RECORD LIST:
▬▬▬▬▬▬

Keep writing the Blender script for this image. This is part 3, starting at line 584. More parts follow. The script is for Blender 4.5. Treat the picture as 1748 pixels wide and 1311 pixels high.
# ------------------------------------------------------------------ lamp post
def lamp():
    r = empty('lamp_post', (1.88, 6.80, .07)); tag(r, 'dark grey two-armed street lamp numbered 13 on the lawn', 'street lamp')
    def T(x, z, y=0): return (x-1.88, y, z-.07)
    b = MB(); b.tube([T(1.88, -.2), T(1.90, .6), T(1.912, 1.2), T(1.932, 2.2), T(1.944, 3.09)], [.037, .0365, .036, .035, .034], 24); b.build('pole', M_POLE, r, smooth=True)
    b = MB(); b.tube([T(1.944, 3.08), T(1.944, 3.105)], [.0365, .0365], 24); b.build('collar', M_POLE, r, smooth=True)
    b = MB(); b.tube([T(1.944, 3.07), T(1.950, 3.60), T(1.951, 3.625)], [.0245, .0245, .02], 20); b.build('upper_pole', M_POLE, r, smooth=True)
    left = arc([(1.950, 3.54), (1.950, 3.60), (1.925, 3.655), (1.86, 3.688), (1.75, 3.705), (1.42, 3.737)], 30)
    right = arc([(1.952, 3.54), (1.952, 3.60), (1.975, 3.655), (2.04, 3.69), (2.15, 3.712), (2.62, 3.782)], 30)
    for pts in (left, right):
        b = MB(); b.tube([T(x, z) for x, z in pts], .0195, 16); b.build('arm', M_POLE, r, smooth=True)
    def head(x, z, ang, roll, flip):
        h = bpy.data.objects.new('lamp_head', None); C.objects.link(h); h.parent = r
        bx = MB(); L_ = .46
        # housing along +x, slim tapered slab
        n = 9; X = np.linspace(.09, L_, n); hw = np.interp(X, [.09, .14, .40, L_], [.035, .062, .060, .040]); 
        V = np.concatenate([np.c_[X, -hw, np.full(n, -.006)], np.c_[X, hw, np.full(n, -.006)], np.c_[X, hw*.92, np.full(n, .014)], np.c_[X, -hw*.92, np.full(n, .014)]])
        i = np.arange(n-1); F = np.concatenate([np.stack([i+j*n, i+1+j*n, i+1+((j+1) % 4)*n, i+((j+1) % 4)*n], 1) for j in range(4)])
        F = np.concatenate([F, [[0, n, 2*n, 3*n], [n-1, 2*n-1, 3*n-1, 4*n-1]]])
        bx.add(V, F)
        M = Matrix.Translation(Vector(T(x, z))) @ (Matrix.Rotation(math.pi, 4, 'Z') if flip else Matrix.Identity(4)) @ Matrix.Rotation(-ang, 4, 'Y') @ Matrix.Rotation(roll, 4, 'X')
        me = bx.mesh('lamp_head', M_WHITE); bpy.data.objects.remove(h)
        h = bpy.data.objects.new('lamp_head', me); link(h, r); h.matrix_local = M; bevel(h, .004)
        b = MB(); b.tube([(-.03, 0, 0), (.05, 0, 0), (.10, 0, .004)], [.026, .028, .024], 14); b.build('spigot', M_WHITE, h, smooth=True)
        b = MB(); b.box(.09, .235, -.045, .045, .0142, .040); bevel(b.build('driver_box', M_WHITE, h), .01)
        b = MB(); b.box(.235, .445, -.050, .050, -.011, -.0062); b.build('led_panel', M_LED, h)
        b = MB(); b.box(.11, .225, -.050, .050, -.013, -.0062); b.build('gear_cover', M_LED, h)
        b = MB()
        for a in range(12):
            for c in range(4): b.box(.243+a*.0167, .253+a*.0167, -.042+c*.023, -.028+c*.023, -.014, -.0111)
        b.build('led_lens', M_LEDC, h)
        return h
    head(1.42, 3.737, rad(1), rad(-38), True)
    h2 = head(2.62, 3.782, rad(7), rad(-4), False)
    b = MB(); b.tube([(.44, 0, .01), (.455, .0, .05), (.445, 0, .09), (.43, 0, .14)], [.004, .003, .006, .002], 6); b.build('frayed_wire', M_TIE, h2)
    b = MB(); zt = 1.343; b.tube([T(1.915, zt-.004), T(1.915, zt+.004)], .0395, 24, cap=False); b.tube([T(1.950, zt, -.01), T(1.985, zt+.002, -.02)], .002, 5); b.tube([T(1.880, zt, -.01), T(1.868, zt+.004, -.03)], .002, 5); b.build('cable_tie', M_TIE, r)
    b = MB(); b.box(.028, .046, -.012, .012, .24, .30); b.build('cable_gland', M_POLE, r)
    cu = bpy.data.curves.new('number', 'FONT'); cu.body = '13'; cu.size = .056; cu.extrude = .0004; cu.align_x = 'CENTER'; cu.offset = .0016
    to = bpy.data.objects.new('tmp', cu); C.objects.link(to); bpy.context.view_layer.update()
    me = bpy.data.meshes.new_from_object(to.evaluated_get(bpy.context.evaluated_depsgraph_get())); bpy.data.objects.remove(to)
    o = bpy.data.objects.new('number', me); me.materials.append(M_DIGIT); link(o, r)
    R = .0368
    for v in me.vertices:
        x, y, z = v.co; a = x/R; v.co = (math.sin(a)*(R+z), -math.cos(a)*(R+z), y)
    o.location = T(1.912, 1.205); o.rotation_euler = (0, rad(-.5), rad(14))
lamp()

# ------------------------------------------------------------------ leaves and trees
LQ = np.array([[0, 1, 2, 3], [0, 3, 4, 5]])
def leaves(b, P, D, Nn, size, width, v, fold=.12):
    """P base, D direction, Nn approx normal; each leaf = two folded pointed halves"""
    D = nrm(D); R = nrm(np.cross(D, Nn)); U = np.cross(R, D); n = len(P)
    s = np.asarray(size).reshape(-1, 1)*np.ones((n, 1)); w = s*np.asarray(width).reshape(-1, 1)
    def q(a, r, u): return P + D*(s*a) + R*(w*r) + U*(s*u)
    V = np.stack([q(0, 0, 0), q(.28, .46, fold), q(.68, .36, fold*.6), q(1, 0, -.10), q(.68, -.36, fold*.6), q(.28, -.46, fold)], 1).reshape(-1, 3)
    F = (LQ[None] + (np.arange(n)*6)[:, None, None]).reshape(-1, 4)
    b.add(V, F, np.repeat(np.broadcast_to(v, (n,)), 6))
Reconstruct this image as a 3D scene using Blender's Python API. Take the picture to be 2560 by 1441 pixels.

▬▬▬▬▬▬

SET EXERCISE: Print every record exactly as it was given.

OUTPUT OF THE EXERCISE:
Keep writing the Blender script for this image. This is part 3, starting at line 584. More parts follow. The script is for Blender 4.5. Treat the picture as 1748 pixels wide and 1311 pixels high.
# ------------------------------------------------------------------ lamp post
def lamp():
    r = empty('lamp_post', (1.88, 6.80, .07)); tag(r, 'dark grey two-armed street lamp numbered 13 on the lawn', 'street lamp')
    def T(x, z, y=0): return (x-1.88, y, z-.07)
    b = MB(); b.tube([T(1.88, -.2), T(1.90, .6), T(1.912, 1.2), T(1.932, 2.2), T(1.944, 3.09)], [.037, .0365, .036, .035, .034], 24); b.build('pole', M_POLE, r, smooth=True)
    b = MB(); b.tube([T(1.944, 3.08), T(1.944, 3.105)], [.0365, .0365], 24); b.build('collar', M_POLE, r, smooth=True)
    b = MB(); b.tube([T(1.944, 3.07), T(1.950, 3.60), T(1.951, 3.625)], [.0245, .0245, .02], 20); b.build('upper_pole', M_POLE, r, smooth=True)
    left = arc([(1.950, 3.54), (1.950, 3.60), (1.925, 3.655), (1.86, 3.688), (1.75, 3.705), (1.42, 3.737)], 30)
    right = arc([(1.952, 3.54), (1.952, 3.60), (1.975, 3.655), (2.04, 3.69), (2.15, 3.712), (2.62, 3.782)], 30)
    for pts in (left, right):
        b = MB(); b.tube([T(x, z) for x, z in pts], .0195, 16); b.build('arm', M_POLE, r, smooth=True)
    def head(x, z, ang, roll, flip):
        h = bpy.data.objects.new('lamp_head', None); C.objects.link(h); h.parent = r
        bx = MB(); L_ = .46
        # housing along +x, slim tapered slab
        n = 9; X = np.linspace(.09, L_, n); hw = np.interp(X, [.09, .14, .40, L_], [.035, .062, .060, .040]); 
        V = np.concatenate([np.c_[X, -hw, np.full(n, -.006)], np.c_[X, hw, np.full(n, -.006)], np.c_[X, hw*.92, np.full(n, .014)], np.c_[X, -hw*.92, np.full(n, .014)]])
        i = np.arange(n-1); F = np.concatenate([np.stack([i+j*n, i+1+j*n, i+1+((j+1) % 4)*n, i+((j+1) % 4)*n], 1) for j in range(4)])
        F = np.concatenate([F, [[0, n, 2*n, 3*n], [n-1, 2*n-1, 3*n-1, 4*n-1]]])
        bx.add(V, F)
        M = Matrix.Translation(Vector(T(x, z))) @ (Matrix.Rotation(math.pi, 4, 'Z') if flip else Matrix.Identity(4)) @ Matrix.Rotation(-ang, 4, 'Y') @ Matrix.Rotation(roll, 4, 'X')
        me = bx.mesh('lamp_head', M_WHITE); bpy.data.objects.remove(h)
        h = bpy.data.objects.new('lamp_head', me); link(h, r); h.matrix_local = M; bevel(h, .004)
        b = MB(); b.tube([(-.03, 0, 0), (.05, 0, 0), (.10, 0, .004)], [.026, .028, .024], 14); b.build('spigot', M_WHITE, h, smooth=True)
        b = MB(); b.box(.09, .235, -.045, .045, .0142, .040); bevel(b.build('driver_box', M_WHITE, h), .01)
        b = MB(); b.box(.235, .445, -.050, .050, -.011, -.0062); b.build('led_panel', M_LED, h)
        b = MB(); b.box(.11, .225, -.050, .050, -.013, -.0062); b.build('gear_cover', M_LED, h)
        b = MB()
        for a in range(12):
            for c in range(4): b.box(.243+a*.0167, .253+a*.0167, -.042+c*.023, -.028+c*.023, -.014, -.0111)
        b.build('led_lens', M_LEDC, h)
        return h
    head(1.42, 3.737, rad(1), rad(-38), True)
    h2 = head(2.62, 3.782, rad(7), rad(-4), False)
    b = MB(); b.tube([(.44, 0, .01), (.455, .0, .05), (.445, 0, .09), (.43, 0, .14)], [.004, .003, .006, .002], 6); b.build('frayed_wire', M_TIE, h2)
    b = MB(); zt = 1.343; b.tube([T(1.915, zt-.004), T(1.915, zt+.004)], .0395, 24, cap=False); b.tube([T(1.950, zt, -.01), T(1.985, zt+.002, -.02)], .002, 5); b.tube([T(1.880, zt, -.01), T(1.868, zt+.004, -.03)], .002, 5); b.build('cable_tie', M_TIE, r)
    b = MB(); b.box(.028, .046, -.012, .012, .24, .30); b.build('cable_gland', M_POLE, r)
    cu = bpy.data.curves.new('number', 'FONT'); cu.body = '13'; cu.size = .056; cu.extrude = .0004; cu.align_x = 'CENTER'; cu.offset = .0016
    to = bpy.data.objects.new('tmp', cu); C.objects.link(to); bpy.context.view_layer.update()
    me = bpy.data.meshes.new_from_object(to.evaluated_get(bpy.context.evaluated_depsgraph_get())); bpy.data.objects.remove(to)
    o = bpy.data.objects.new('number', me); me.materials.append(M_DIGIT); link(o, r)
    R = .0368
    for v in me.vertices:
        x, y, z = v.co; a = x/R; v.co = (math.sin(a)*(R+z), -math.cos(a)*(R+z), y)
    o.location = T(1.912, 1.205); o.rotation_euler = (0, rad(-.5), rad(14))
lamp()

# ------------------------------------------------------------------ leaves and trees
LQ = np.array([[0, 1, 2, 3], [0, 3, 4, 5]])
def leaves(b, P, D, Nn, size, width, v, fold=.12):
    """P base, D direction, Nn approx normal; each leaf = two folded pointed halves"""
    D = nrm(D); R = nrm(np.cross(D, Nn)); U = np.cross(R, D); n = len(P)
    s = np.asarray(size).reshape(-1, 1)*np.ones((n, 1)); w = s*np.asarray(width).reshape(-1, 1)
    def q(a, r, u): return P + D*(s*a) + R*(w*r) + U*(s*u)
    V = np.stack([q(0, 0, 0), q(.28, .46, fold), q(.68, .36, fold*.6), q(1, 0, -.10), q(.68, -.36, fold*.6), q(.28, -.46, fold)], 1).reshape(-1, 3)
    F = (LQ[None] + (np.arange(n)*6)[:, None, None]).reshape(-1, 4)
    b.add(V, F, np.repeat(np.broadcast_to(v, (n,)), 6))
Reconstruct this image as a 3D scene using Blender's Python API. Take the picture to be 2560 by 1441 pixels.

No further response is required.